4E skill challenges are one of those things that works best when you don't put much effort and enforcement into it. I think people were so used to treating things as strict structures like classic D&D combat rules that they forget that you can have "fuzzy" action going on as well.
In my experience, the best skill challenges are those the PLAYERS come up with, and which the DM adjusts to on the fly, rather than a rigid set of actions and consequences which often will not fit what the players are doing. Setting the DCs for different actions (with adjustment for creativity) and the general "X successes before Y failures" in your head as the DM, but then reacting to the narrative instead of just the rolls, makes for some amazing stuff.
well put. I ran a 2 year long 4e campaign and didn't use many skill challenges of my own creation. One was from a published adventure that went okay, but the one I created on the fly that I remember worked out well - the players were trying to chase a messenger raven through the streets to find its destination, so I had them making perception rolls to keep the raven in sight, athletics or acrobatics checks to avoid people in the streets of the city, streetwise to find a shortcut through an alleyway, insight to guess if it flies straight or turns, and maybe one or two others.

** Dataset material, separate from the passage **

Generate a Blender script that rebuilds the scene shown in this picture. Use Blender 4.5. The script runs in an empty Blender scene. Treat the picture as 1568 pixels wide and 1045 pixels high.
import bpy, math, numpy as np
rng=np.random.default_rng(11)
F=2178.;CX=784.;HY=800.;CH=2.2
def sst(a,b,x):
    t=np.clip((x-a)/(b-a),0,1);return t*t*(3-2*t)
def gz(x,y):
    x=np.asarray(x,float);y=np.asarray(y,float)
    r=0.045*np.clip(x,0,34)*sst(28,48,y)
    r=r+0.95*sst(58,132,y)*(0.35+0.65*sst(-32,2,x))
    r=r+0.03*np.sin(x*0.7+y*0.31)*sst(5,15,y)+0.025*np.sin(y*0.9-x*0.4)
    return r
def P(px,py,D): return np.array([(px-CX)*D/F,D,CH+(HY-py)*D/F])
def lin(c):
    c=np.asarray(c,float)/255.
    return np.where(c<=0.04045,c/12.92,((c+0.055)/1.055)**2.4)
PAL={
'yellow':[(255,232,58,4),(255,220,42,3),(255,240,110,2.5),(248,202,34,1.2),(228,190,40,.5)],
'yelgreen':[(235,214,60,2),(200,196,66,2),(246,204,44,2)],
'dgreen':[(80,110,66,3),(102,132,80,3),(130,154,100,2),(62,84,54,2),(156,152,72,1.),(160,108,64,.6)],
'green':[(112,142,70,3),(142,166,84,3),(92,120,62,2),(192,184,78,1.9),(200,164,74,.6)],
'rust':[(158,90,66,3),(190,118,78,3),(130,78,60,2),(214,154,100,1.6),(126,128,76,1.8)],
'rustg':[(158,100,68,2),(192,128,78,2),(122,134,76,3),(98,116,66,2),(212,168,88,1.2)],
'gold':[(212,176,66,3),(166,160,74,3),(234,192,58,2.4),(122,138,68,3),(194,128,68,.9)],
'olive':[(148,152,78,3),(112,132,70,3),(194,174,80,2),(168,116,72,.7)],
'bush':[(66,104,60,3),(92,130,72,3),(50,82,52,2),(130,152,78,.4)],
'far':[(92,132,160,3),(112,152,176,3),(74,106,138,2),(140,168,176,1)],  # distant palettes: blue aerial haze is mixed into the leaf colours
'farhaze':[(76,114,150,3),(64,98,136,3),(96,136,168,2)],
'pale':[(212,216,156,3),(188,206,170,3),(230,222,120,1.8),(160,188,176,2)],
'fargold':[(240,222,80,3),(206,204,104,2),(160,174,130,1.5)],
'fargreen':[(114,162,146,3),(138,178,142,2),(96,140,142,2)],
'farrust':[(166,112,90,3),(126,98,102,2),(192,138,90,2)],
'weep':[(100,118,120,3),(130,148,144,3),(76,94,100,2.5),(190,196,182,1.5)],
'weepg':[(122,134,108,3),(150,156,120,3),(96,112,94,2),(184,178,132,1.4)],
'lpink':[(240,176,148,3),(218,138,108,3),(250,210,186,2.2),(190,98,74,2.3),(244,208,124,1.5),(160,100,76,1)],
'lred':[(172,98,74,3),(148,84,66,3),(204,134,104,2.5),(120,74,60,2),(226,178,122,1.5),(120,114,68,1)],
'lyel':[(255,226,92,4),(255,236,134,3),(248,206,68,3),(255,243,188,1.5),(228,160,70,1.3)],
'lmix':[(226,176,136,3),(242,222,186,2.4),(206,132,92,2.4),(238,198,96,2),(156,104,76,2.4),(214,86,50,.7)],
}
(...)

(You fail your acrobatics check - "As you strain your eyes to see the raven and also follow the speedy Elthan (fellow PC with a speed of 7), you plow right into an apple vendor dragging his cart into the street, you fall to the ground, half covered in apples..." and then the PC behind him makes his acrobatics check, "And, you leap gracefully over the cart where the fallen Lucien is getting an earful from the apple vendor.")
But, the other skill challenges were put together by the players, or else I handled diplomacy with a single roll or two, like back in 2e or 3e/3.5e days.